━━━━━ Dataset content

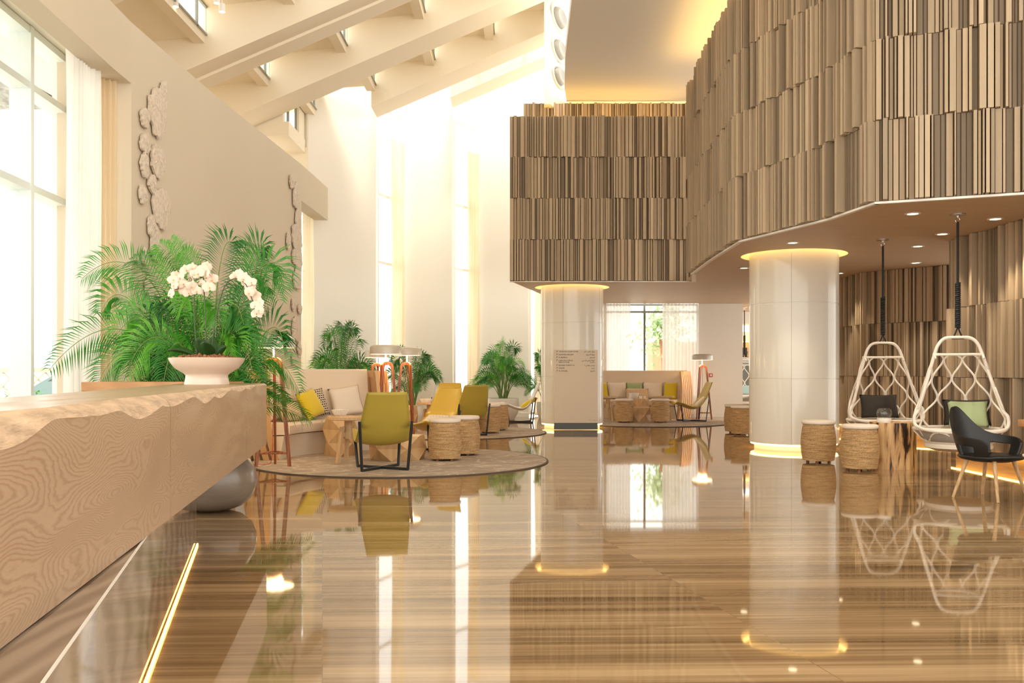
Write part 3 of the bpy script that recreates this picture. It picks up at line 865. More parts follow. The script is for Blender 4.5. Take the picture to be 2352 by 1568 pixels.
for x, y, sp, lb in [
    (3.85, 12.24, 40, 'downlight in the tan soffit above the top of the near white column'),
    (4.49, 10.0, 90, 'downlight in the soffit left of the right hanging chair\'s cable'),
    (5.60, 10.34, 90, 'downlight in the soffit right of the right hanging chair\'s cable, near the photo\'s edge'),
    (5.53, 11.47, 90, 'downlight in the soffit just left below the right hanging chair\'s ceiling plate'),
    (5.72, 12.58, 70, 'downlight in the soffit midway between the two hanging cables'),
    (6.55, 14.48, 90, 'downlight in the soffit close to the slatted niche wall between the cables'),
    (5.17, 15.0, 60, 'downlight in the soffit immediately left of the left hanging cable'),
    (3.95, 15.2, 40, 'downlight in the soffit left of the near column\'s glowing top'),
    (5.87, 16.0, 90, 'downlight in the soffit right behind the near column\'s top')]:
    downlight(x, y, SOF, lb, 'downlights in the tan soffit', sp)

# ------------------------------------------------------------------ rear wall under the gallery, window, bar beyond
YW = 23.1
rw = MB(); rw.box2((4.83, YW, 0), (5.97, YW + .2, SOF)); rw.box2((2.3, YW, 0), (4.83, YW + .2, .5))
struct(rw.build('wall_rear', 'wall'), 'plain white wall beside the far window under the gallery', 'wall')
struct(MB().box2((4.83, YW - .015, 0), (5.97, YW, .1)).build('baseboard_rear', 'wall'))
window('window_9', (2.35, YW + .1), (4.83, YW + .1), .5, SOF, [.44], [H + 1.57], fm='dark_frame', fw=.05, fd=.08)
curtain('curtain', (2.33, YW - .08), (3.05, YW - .08), .02, SOF - .01, 'sheer', 'white sheer curtain left of the far window mullion', 'sheer curtains at the far window', 9, .04, 21)
curtain('curtain', (3.88, YW - .08), (4.80, YW - .08), .02, SOF - .01, 'sheer', 'white sheer curtain right of the far window mullion', 'sheer curtains at the far window', 10, .04, 22)
ab = thing('alarm_call_point', 'small red fire alarm box on the white wall behind the far lamp', 'alarm', (5.14, YW - .001, 1.08))
MB().box((0, -.02, 0), (.09, .04, .09)).build('housing', 'red_box', ab, bevel=.006)
MB().box((0, -.042, 0), (.05, .004, .05)).build('window_plate', 'white_plastic', ab)
# bar beyond the wall
bar = MB(); bar.box2((5.9, 27.0, 0), (9, 27.2, SOF - .55)); bar.box2((5.9, 26.2, SOF - .35), (9, 27.2, SOF - .001))
struct(bar.build('wall_bar', 'wall'))
struct(MB().box2((5.9, 26.9, 0), (9, 27.0, 1.42)).build('wall_bar_panel', 'bar_grey'))
nich = thing('shelf_niche', 'warm lit shelf niche in the bar behind the near column', 'shelf', (6.9, 26.9, 1.62))
MB().box((0, 0, -.06), (1.6, .3, .06)).build('shelf', 'white_metal', nich)
MB().box((0, .09, .22), (1.6, .02, .48)).build('back_panel', 'bar_warm', nich)
MB().box((0, -.05, .45), (1.6, .05, .02)).build('glow_strip', 'led', nich)
for k, (px, lb) in enumerate([(1714, 'small dark bronze figurine standing in the lit bar niche, right one'), (1706, 'small dark bronze figurine in the lit bar niche beside the white wall edge')]):
    x = (px - 1176) * 26.85 / F
    fg = MB().lathe([(.05, 0), (.05, .02), (.025, .04), (.04, .12), (.05, .18), (.025, .22), (.035, .26), (.03, .30), (.005, .31)], 14, (x, 26.85, 1.59)).build('figurine', 'bronze', smooth=True)
    tag(fg, lb, 'figurine', 'figurines in the bar niche')

# ------------------------------------------------------------------ outside the windows
struct(MB().box2((-30, -6, -.25), (-5.6, 45, -.12)).build('ground_outside', 'ext_ground'))
struct(MB().box2((-5.5, 29, -.25), (25, 45, -.12)).build('ground_outside_rear', 'ext_ground'))
lat = MB()
for k in range(26):
    x = -14 + k * .3
    lat.box((x, 19, .7), (.03, .03, 1.5), Matrix.Rotation(R(45), 3, 'Y')); lat.box((x, 19.03, .7), (.03, .03, 1.5), Matrix.Rotation(R(-45), 3, 'Y'))
lat.box2((-14.5, 18.98, 1.15), (-6, 19.05, 1.25)); lat.box2((-14.5, 18.98, -.12), (-6, 19.05, .05))
tag(lat.build('lattice_fence', 'lattice'), 'pale lattice fence outside the tall near window', 'fence')
pt = thing('outdoor_planter', 'terracotta planter outside at the foot of the near window', 'planter', (-7.35, 13.4, -.12))
MB().lathe([(.0, 0), (.2, 0), (.28, .55), (.31, .55), (.31, .62), (.26, .62), (.24, .55), (0, .55)], 24, caps=False).build('pot', 'terracotta', pt, True)
dm = MB(); rnd = random.Random(3)
for k in range(160):
    a = rnd.uniform(0, 2 * pi); r = .28 * sqrt(rnd.random()); z = .5 + rnd.random() * .5
    c = Vector((r * cos(a), r * sin(a), z)); e = Vector((rnd.uniform(-1, 1), rnd.uniform(-1, 1), rnd.uniform(-.3, 1))) * .09; s = Vector((e.y, -e.x, 0)) * .4
    dm.add([c, c + e * .5 + s, c + e, c + e * .5 - s], [(0, 1, 2, 3)], rnd.random())
dm.build('shrub_foliage', 'palm', pt, tone=True)
cn = thing('outdoor_canopy', 'grey pergola canopy seen through the top pane of the near window', 'canopy', (-8.6, 13.5, 0))
cm = MB(); cm.add([(-2.5, 2.2, 6.75), (1.3, 2.2, 6.75), (1.3, 4, 6.3), (-2.5, 4, 6.3), (-2.5, 2.2, 6.83), (1.3, 2.2, 6.83), (1.3, 4, 6.38), (-2.5, 4, 6.38)], [(0, 1, 2, 3), (7, 6, 5, 4), (0, 4, 5, 1), (1, 5, 6, 2), (2, 6, 7, 3), (3, 7, 4, 0)])
cm.build('canopy_sheet', 'canopy', cn)
for x in (-2.4, 1.2):
    MB().box2((x - .05, 3.8, -.12), (x + .05, 3.9, 6.33)).build('post', 'dark_frame', cn)
car = thing('car', 'dark teal car parked outside beyond the lattice side of the near window', 'car', (-8.1, 18.0, -.12), R(180)); car.scale = (.85, .85, .85)
def car_loft(prof, ws, m, nm, par):
    rows = []
    for (x, z), w in zip(prof, ws): rows.append([(x, -w, z), (x, w, z)])
    n = len(prof); vs = [p for r in rows for p in r]
    fs = [tuple(2 * i for i in range(n)), tuple(2 * i + 1 for i in reversed(range(n)))]
    for i in range(n): fs.append((2 * i, 2 * i + 1, 2 * ((i + 1) % n) + 1, 2 * ((i + 1) % n)))
    return MB().add(vs, fs).build(nm, m, par, bevel=.04)
body = car_loft([(-2.0, .35), (-2.05, .62), (-1.9, .82), (-1.0, .93), (-.35, 1.38), (.2, 1.46), (1.1, 1.40), (1.75, .98), (2.05, .90), (2.1, .40), (1.9, .30), (-1.8, .30)], [.80, .85, .86, .86, .66, .64, .66, .84, .84, .84, .84, .82], 'car_paint', 'body', car)
for sy in (-1, 1):
    MB().add([(-.85, sy * .80, .95), (-.33, sy * .69, 1.33), (1.05, sy * .69, 1.34), (1.5, sy * .80, .97)], [(0, 1, 2, 3)]).build('side_window', 'car_glass', body, solid=.01)
    MB().box((2.07, sy * .62, .80), (.08, .30, .16)).build('tail_light', 'red_box', car, bevel=.02)
for sx in (-1.3, 1.35):
    for sy in (-.78, .78):
        w_ = MB().lathe([(.01, -.1), (.30, -.1), (.32, -.06), (.32, .06), (.30, .1), (.01, .1)], 24).build('wheel', 'black_metal', car, True, angle=40)
        w_.rotation_euler = (R(90), 0, 0); w_.location = (sx, sy, .32)
tre = thing('tree', 'leafy green tree outside the far window under the gallery', 'tree', (5.15, 30.5, -.12))
MB().tube([(0, 0, 0), (.05, 0, 1.2), (-.05, .05, 2.4)], [.12, .09, .06], 8).build('trunk', 'terracotta', tre, True)
tm = MB(); rnd = random.Random(8)
for k in range(900):
    v = Vector((rnd.gauss(0, .38), rnd.gauss(0, .4), 2.75 + rnd.gauss(0, .45))); e = Vector((rnd.uniform(-1, 1), rnd.uniform(-1, 1), rnd.uniform(-1, 1))) * .12; s = e.orthogonal() * .5
    tm.add([v, v + e * .5 + s, v + e, v + e * .5 - s], [(0, 1, 2, 3)], rnd.random())
tm.build('foliage', 'pale_leaf', tre, tone=True)
struct(MB().box2((5.1, 33.5, -.12), (9.0, 33.8, 2.3)).build('wall_garden', 'terracotta'))

# ------------------------------------------------------------------ reception desk
def bx(y): return -1.133 - .17 * (y - 1.976)          # front face of the beam
desk = thing('reception_desk', 'long limed-oak reception desk beam with a hewn front edge at left', 'desk', (0, 0, 0))
ZD0, ZD1 = .538, 1.057
def desk_part(y0, y1, seed, nm):
    rnd = random.Random(seed)
    n = max(6, int((y1 - y0) / .035)); m = MB(); ch = MB()
    def backx(y): return -1.86 - .212 * (y - 3.24)
    for i in range(n):
        ya, yb = y0 + (y1 - y0) * i / n, y0 + (y1 - y0) * (i + 1) / n
        def prof(y):
            c, dn = chisel(y)
            return [(bx(y), ZD0), (bx(y), ZD1 - dn), (bx(y) - c, ZD1), (backx(y), ZD1), (backx(y), ZD0)]
        A, Bq = prof(ya), prof(yb)
        va = [(x, ya, z) for x, z in A]; vb = [(x, yb, z) for x, z in Bq]
        fs = [(0, 5, 6, 1), (2, 7, 8, 3), (3, 8, 9, 4), (4, 9, 5, 0)]
        if i == 0: fs.append((0, 1, 2, 3, 4))
        if i == n - 1: fs.append((9, 8, 7, 6, 5))
        m.add(va + vb, fs)
        # the hewn edge: two facets
        mid_a = (bx(ya) - chisel(ya)[0] * .35 + .004, ya, ZD1 - chisel(ya)[1] * .42); mid_b = (bx(yb) - chisel(yb)[0] * .35 + .004, yb, ZD1 - chisel(yb)[1] * .42)
        ch.add([va[1], vb[1], mid_b, mid_a, va[2], vb[2]], [(0, 1, 2, 3), (3, 2, 5, 4)])
    o = m.build('counter_block', 'oak', desk)
    ch.build('hewn_edge', 'oak_hewn', o, True, angle=25)
def chisel(y):
    s = abs(sin(y * 2.15 + .6)) * .6 + abs(sin(y * 4.9 + 1.2)) * .4
    s2 = .5 + .5 * sin(y * 9.7) * sin(y * 3.3)
    f = max(.35, min(1.0, (7.9 - y) / 3.6))
    return (.02 + .045 * s + .012 * s2) * f, (.018 + .055 * s * s + .012 * s2) * f
desk_part(.9, 3.745, 1, 0); desk_part(3.75, 6.245, 2, 1); desk_part(6.25, 7.6, 3, 2)
def plx(y): return -.438 - .28 * y
pl = thing('desk_plinth', 'polished veined marble plinth carrying the reception desk', 'plinth', (0, 0, 0))
MB().prism([(plx(1.0), 1.0), (plx(5.94), 5.94), (plx(5.94) - .75, 5.94), (plx(1.0) - .75, 1.0)], .03, ZD0 - .006).build('marble_block', 'plinth', pl)
MB().prism([(plx(1.0) - .03, 1.0), (plx(5.9) - .03, 5.9), (plx(5.9) - .7, 5.9), (plx(1.0) - .7, 1.0)], 0, .03).build('recessed_foot', 'slat_back', pl)
wl = MB(); wl.prism([(plx(1.0) + .002, 1.0), (plx(5.94) + .002, 5.94), (plx(5.94) - .004, 5.94), (plx(1.0) - .004, 1.0)], ZD0 - .011, ZD0 - .0055)
wl.build('pale_edge', 'trim', pl)
ls = MB().prism([(plx(1.0) + .014, 1.0), (plx(5.94) + .014, 5.94), (plx(5.94) + .003, 5.94), (plx(1.0) + .003, 1.0)], .003, .014).build('light_strip', 'led_desk')
tag(ls, 'thin warm strip light on the floor along the desk plinth', 'light', 'warm strip lights')
ball = MB().lathe([(.02, 0), (.14, .006), (.24, .04), (.32, .11), (.355, .2), (.36, .27), (.345, .35), (.29, .44), (.2, .505), (.08, .532), (.01, .535)], 40, (-2.5, 7.45, 0)).build('stone_boulder', 'stone', smooth=True, angle=180)
tag(ball, 'smooth round grey stone supporting the far end of the reception desk', 'stone')
bc = thing('back_counter', 'slim orange wood counter behind the reception desk', 'counter', (-3.25, 8.35, 0))
MB().box((0, 0, 1.02), (1.35, .45, .085)).build('worktop', 'counter', bc, bevel=.006)
MB().box((0, .05, .49), (1.2, .3, .975)).build('cabinet', 'oak', bc)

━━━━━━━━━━

__The request__. Write out an exact copy of the listing, first line through the line containing "downlight(x, y, SOF, lb, 'downlights", with the pictures left out.

__Task response__.
Write part 3 of the bpy script that recreates this picture. It picks up at line 865. More parts follow. The script is for Blender 4.5. Take the picture to be 2352 by 1568 pixels.
for x, y, sp, lb in [
    (3.85, 12.24, 40, 'downlight in the tan soffit above the top of the near white column'),
    (4.49, 10.0, 90, 'downlight in the soffit left of the right hanging chair\'s cable'),
    (5.60, 10.34, 90, 'downlight in the soffit right of the right hanging chair\'s cable, near the photo\'s edge'),
    (5.53, 11.47, 90, 'downlight in the soffit just left below the right hanging chair\'s ceiling plate'),
    (5.72, 12.58, 70, 'downlight in the soffit midway between the two hanging cables'),
    (6.55, 14.48, 90, 'downlight in the soffit close to the slatted niche wall between the cables'),
    (5.17, 15.0, 60, 'downlight in the soffit immediately left of the left hanging cable'),
    (3.95, 15.2, 40, 'downlight in the soffit left of the near column\'s glowing top'),
    (5.87, 16.0, 90, 'downlight in the soffit right behind the near column\'s top')]:
    downlight(x, y, SOF, lb, 'downlights in the tan soffit', sp)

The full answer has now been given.